In 1925 Bowen and her husband moved to Oxford, where she became friends with many literary intellectuals, among them Isaiah Berlin and Lord David Cecil. There she wrote her first four novels: The Hotel (1927), The Last September (1929), Friends and Relations (1931), and To the North (1932). The first two concern the dawning of romantic love in the young, innocent heroines, who eventually become aware of its futility, while the last two concern the destructiveness of illicit love.
In 1935 Bowen and her husband returned to London, where her friends included Cyril Connolly, Virginia Woolf, and many of the Bloomsbury group. In that same year she published her fifth novel, The House in Paris. Again the theme is the destructiveness of romantic excess. It depicts an affair which results in pregnancy, the suicide of the lover, and the heroine's rejection of her child, though in the end she begins to reconcile herself to the reality of her situation. In 1938 Bowen published her best-known and perhaps finest novel, The Death of the Heart, about an idealistic young girl whose demands for honesty and openness are met with hostility by her family.
During World War II Bowen worked as an air raid warden and wrote for the Ministry of Information. In her seventh novel, The Heat of the Day (1949), the society which in earlier novels was seen as inimical to romantic illusions has disappeared entirely in the chaos of war, and the protagonists float in a sea of their own confusion. After the death of her husband in 1952, Bowen returned to Ireland. Except for numerous trips to the United States as a lecturer, she remained there and continued to write, publishing A World of Love in 1955. The story concerns three women who become aware that their romantic fantasies about a man dead for many years have kept them from living in the present.
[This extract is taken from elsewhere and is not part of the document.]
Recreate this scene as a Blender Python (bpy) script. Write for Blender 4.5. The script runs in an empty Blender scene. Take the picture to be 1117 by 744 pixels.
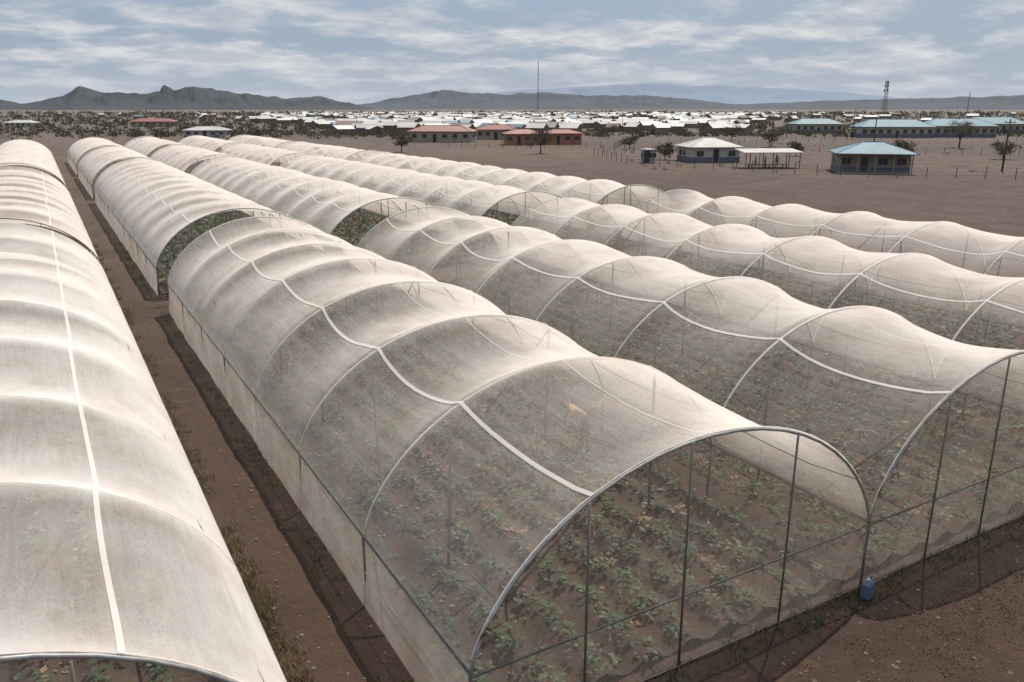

In 1960 she returned to Oxford. She published The Little Girls in 1964 and Eva Trout, or Changing Scenes in 1968. The latter concerns a heroine whose romantic passion blinds her to the reality of other people, causing them pain and bringing about her questionably accidental death at the hands of her illegitimate son. In addition to her 10 novels, Bowen published several collections of short stories, numerous reviews, and many other critical pieces. She died in 1973.
Further Reading
- For the facts of Bowen's life, some sources are her own Bowen's Court (1942; 2d ed. 1964), about the Bowen family, and Seven Winters (1942), covering her childhood; and her chapter in John Lehmann, ed., Coming to London (1957), which gives her view of literary life in London in the early 1920s. For a detailed study of her novels, Andrew Bennett and Nicholas Royle, Elizabeth Bowen and the Dissolution of the Novel: Still Lives , St. Martin's Press, 1995; or Renee C. Hoogland, Elizabeth Bowen: A Reputation in Writing New York University Press, 1994, are useful. For information on her short stories, read Phyllis Lassner, Elizabeth Bowen: A Study of Short Fiction , Macmillan Publishing, 1991.